M. Compain se promenait le long des Rochers, les attendant sans se lasser. D’aussi loin qu’il put leur parler, il leur cria : Le Père est mort, vous venez me chercher pour lui donner la sépulture ! Le canot approche du rivage, M. Compain y monte et le soir du même jour il débarquait à Tadoussac.

Le Père de La Brosse avait une telle réputation de sainteté que rien d’étonnant si les populations naïves de ces temps primitifs ont entouré sa mort d’événements légendaires qu’on raconte encore parmi les colons du bas Saint-Laurent, pour rendre les derniers devoirs au saint missionnaire.

On cite vingt témoins qui affirmèrent avoir entendu les cloches sonner à minuit le 11 avril 1782, et tous de s’écrier : « Notre bon Père La Brosse est mort ! Il nous avait bien dit au départ, que c’était sa dernière visite dans notre mission ! »

À l’Isle-Verte, on garde le souvenir du Père Clairmont, qui disait avoir entendu sonner la cloche de la chapelle de la mission, dans la nuit du 11 avril, alors qu’il descendait la Côte de la Montagne pour s’en retourner chez lui.
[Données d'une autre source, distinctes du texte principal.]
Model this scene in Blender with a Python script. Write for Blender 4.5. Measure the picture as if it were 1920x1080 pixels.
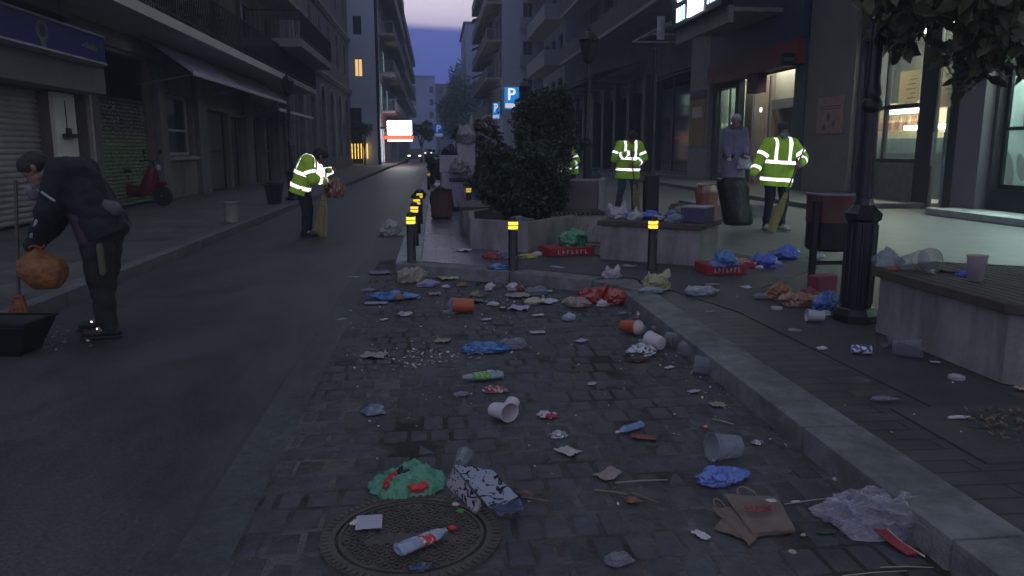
import bpy, bmesh, math, random
import numpy as np
from mathutils import Vector, Matrix, noise, Euler
R = math.radians
sc = bpy.context.scene
for o in list(bpy.data.objects): bpy.data.objects.remove(o)
COL = sc.collection

# ------------------------------------------------------------ camera, sky, light
CAM_H = 1.35; PITCH = R(10.17); YAW = R(5.62); FPX = 1450.0
cd = bpy.data.cameras.new('camera'); cam = bpy.data.objects.new('camera', cd); COL.objects.link(cam)
cam.location = (0, 0, CAM_H); cam.rotation_euler = (math.pi/2 - PITCH, 0, -YAW)
cd.sensor_width = 36; cd.lens = 36*FPX/1920; cd.clip_start = .05; cd.clip_end = 2000
sc.camera = cam
sc.view_settings.view_transform = 'Standard'; sc.view_settings.look = 'None'
sc.view_settings.exposure = 0; sc.view_settings.gamma = 1
sc.render.resolution_x = 1024; sc.render.resolution_y = 576
sc.cycles.use_denoising = True
sc.cycles.max_bounces = 6; sc.cycles.diffuse_bounces = 3; sc.cycles.glossy_bounces = 3
sc.cycles.transparent_max_bounces = 16; sc.cycles.sample_clamp_indirect = 3
sc.cycles.caustics_reflective = False; sc.cycles.caustics_refractive = False

W = bpy.data.worlds.new('World'); sc.world = W; W.use_nodes = True
nt = W.node_tree; nt.nodes.clear()
def wn(t, **k):
    n = nt.nodes.new(t)
    for a, b in k.items(): setattr(n, a, b)
    return n
wo = wn('ShaderNodeOutputWorld'); bg = wn('ShaderNodeBackground'); nt.links.new(bg.outputs[0], wo.inputs[0])
sky = wn('ShaderNodeTexSky', sky_type='NISHITA', sun_disc=False, sun_elevation=R(1.5), sun_rotation=R(150))
tc = wn('ShaderNodeTexCoord'); sp = wn('ShaderNodeSeparateXYZ'); nt.links.new(tc.outputs['Generated'], sp.inputs[0])
mp = wn('ShaderNodeMapping'); mp.inputs['Scale'].default_value = (1.5, 1.5, 22); nt.links.new(tc.outputs['Generated'], mp.inputs[0])
ns = wn('ShaderNodeTexNoise'); ns.inputs['Scale'].default_value = 2.2; ns.inputs['Detail'].default_value = 5; nt.links.new(mp.outputs[0], ns.inputs[0])
# height above the horizon, roughened by the noise, splits the low blue cloud bank from the pale cloud above it
ma = wn('ShaderNodeMath', operation='MULTIPLY_ADD'); ma.inputs[1].default_value = .026; nt.links.new(ns.outputs[0], ma.inputs[0]); nt.links.new(sp.outputs[2], ma.inputs[2])
cr = wn('ShaderNodeValToRGB'); e = cr.color_ramp.elements
e[0].position = 0.0; e[0].color = (.075, .115, .34, 1); e[1].position = 1; e[1].color = (.30, .35, .46, 1)
def st(p, c): n = e.new(p); n.color = (*c, 1)
st(.10, (.050, .095, .52)); st(.158, (.080, .115, .50)); st(.166, (.80, .69, .92)); st(.20, (1.0, .90, 1.08)); st(.27, (.44, .43, .54)); st(.45, (.32, .37, .47))
nt.links.new(ma.outputs[0], cr.inputs[0])
mul = wn('ShaderNodeMixRGB', blend_type='ADD'); mul.inputs[0].default_value = 1
sm = wn('ShaderNodeMixRGB', blend_type='MULTIPLY'); sm.inputs[0].default_value = 1; sm.inputs[2].default_value = (.02, .02, .02, 1)
nt.links.new(sky.outputs[0], sm.inputs[1]); nt.links.new(cr.outputs[0], mul.inputs[1]); nt.links.new(sm.outputs[0], mul.inputs[2])
nt.links.new(mul.outputs[0], bg.inputs[0]); bg.inputs[1].default_value = 1.0
AMBIENT = bg

sd = bpy.data.lights.new('sun', 'SUN'); sd.energy = .03; sd.angle = R(25); sd.color = (1, .9, .85)
so = bpy.data.objects.new('sun', sd); COL.objects.link(so); so.rotation_euler = (R(50), 0, R(30))
# the reporter's lamp on top of the camera: it is what the reflective tape and road signs send back
ld = bpy.data.lights.new('camera_top_lamp', 'POINT'); ld.energy = 14; ld.shadow_soft_size = .05; ld.color = (1, .97, .92)
lo = bpy.data.objects.new('camera_top_lamp', ld); COL.objects.link(lo); lo.location = (0, 0, CAM_H + .14)

# ------------------------------------------------------------ pixel helpers (photo pixels, 1920 x 1080)
cR = cam.rotation_euler.to_matrix()
def ray(px, py): return cR @ Vector(((px-960)/FPX, (540-py)/FPX, -1))
def at(px, py, z=0.0):
    d = ray(px, py); t = (z-CAM_H)/d.z; return Vector((0, 0, CAM_H)) + d*t
def aty(px, py, y):
    d = ray(px, py); return Vector((0, 0, CAM_H)) + d*(y/d.y)
def atx(px, py, x):
    d = ray(px, py); return Vector((0, 0, CAM_H)) + d*(x/d.x)
def mpp(p): return (Vector(p)-Vector((0, 0, CAM_H))).length/FPX      # metres per photo pixel

# ------------------------------------------------------------ materials
MATS = {}
def _n(t, ty, **k):
    n = t.nodes.new(ty)
    for a, b in k.items(): setattr(n, a, b)
    return n
def mat(name, col=(.5, .5, .5), rough=.7, var=.25, scale=6, bump=.0, bscale=None, metal=0, spec=.5, col2=None, emit=None, estr=1, coat=0, stretch=(1, 1, 1), attr=None, detail=6, grime=0, gstretch=(1, 1, .25), gscale=2.2):
    if name in MATS: return MATS[name]
    m = bpy.data.materials.new(name); m.use_nodes = True; t = m.node_tree; b = t.nodes['Principled BSDF']
    b.inputs['Roughness'].default_value = rough; b.inputs['Metallic'].default_value = metal
    b.inputs['Specular IOR Level'].default_value = spec; b.inputs['Coat Weight'].default_value = coat
    co = _n(t, 'ShaderNodeTexCoord'); mpn = _n(t, 'ShaderNodeMapping'); mpn.inputs['Scale'].default_value = stretch
    t.links.new(co.outputs['Object'], mpn.inputs[0])
    nz = _n(t, 'ShaderNodeTexNoise'); nz.inputs['Scale'].default_value = scale; nz.inputs['Detail'].default_value = detail; nz.inputs['Roughness'].default_value = .65
    t.links.new(mpn.outputs[0], nz.inputs[0])
    rp = _n(t, 'ShaderNodeValToRGB'); el = rp.color_ramp.elements
    c2 = col2 or tuple(min(1, c*(1+var)) for c in col); c1 = tuple(c*(1-var) for c in col) if not col2 else col
    el[0].position = .3; el[0].color = (*c1, 1); el[1].position = .7; el[1].color = (*c2, 1)
    t.links.new(nz.outputs[0], rp.inputs[0]); last = rp.outputs[0]
    if attr:
        at_ = _n(t, 'ShaderNodeAttribute', attribute_name=attr); mx = _n(t, 'ShaderNodeMixRGB', blend_type='MULTIPLY'); mx.inputs[0].default_value = 1
        t.links.new(last, mx.inputs[1]); t.links.new(at_.outputs['Color'], mx.inputs[2]); last = mx.outputs[0]
    if grime:
        m3 = _n(t, 'ShaderNodeMapping'); m3.inputs['Scale'].default_value = gstretch; t.links.new(co.outputs['Object'], m3.inputs[0])
        n3 = _n(t, 'ShaderNodeTexNoise'); n3.inputs['Scale'].default_value = gscale; n3.inputs['Detail'].default_value = 8; n3.inputs['Roughness'].default_value = .7; n3.inputs['Distortion'].default_value = .4; t.links.new(m3.outputs[0], n3.inputs[0])
        r3 = _n(t, 'ShaderNodeValToRGB'); r3.color_ramp.elements[0].position = .38; r3.color_ramp.elements[0].color = (1-grime, 1-grime, 1-grime*1.05, 1); r3.color_ramp.elements[1].position = .58; r3.color_ramp.elements[1].color = (1.08, 1.08, 1.08, 1)
        t.links.new(n3.outputs[0], r3.inputs[0]); mx3 = _n(t, 'ShaderNodeMixRGB', blend_type='MULTIPLY'); mx3.inputs[0].default_value = 1; t.links.new(last, mx3.inputs[1]); t.links.new(r3.outputs[0], mx3.inputs[2]); last = mx3.outputs[0]
        rm3 = _n(t, 'ShaderNodeMapRange'); rm3.inputs['To Min'].default_value = rough-.15; rm3.inputs['To Max'].default_value = rough+.15; t.links.new(n3.outputs[0], rm3.inputs[0]); t.links.new(rm3.outputs[0], b.inputs['Roughness'])
    t.links.new(last, b.inputs['Base Color'])
    if bump:
        n2 = _n(t, 'ShaderNodeTexNoise'); n2.inputs['Scale'].default_value = bscale or scale*6; n2.inputs['Detail'].default_value = 5
        t.links.new(mpn.outputs[0], n2.inputs[0]); bp = _n(t, 'ShaderNodeBump'); bp.inputs['Strength'].default_value = bump; bp.inputs['Distance'].default_value = .02
        t.links.new(n2.outputs[0], bp.inputs['Height']); t.links.new(bp.outputs[0], b.inputs['Normal'])
    if emit:
        b.inputs['Emission Color'].default_value = (*emit, 1); b.inputs['Emission Strength'].default_value = estr
    MATS[name] = m; return m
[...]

Après tout, Dieu a bien pu commander à l’Ange de la Mort de sonner le départ de cette âme d’élite qui remontait à lui, après avoir fait tant de bien dans sa vie. Elles ont bien pu, pour un jour, ces pauvres cloches de chapelles, avoir la propriété merveilleuse d’annoncer la mort d’un saint missionnaire. Cela ne répugne pas à la raison et ne peut que faire du bien aux cœurs croyants et bons.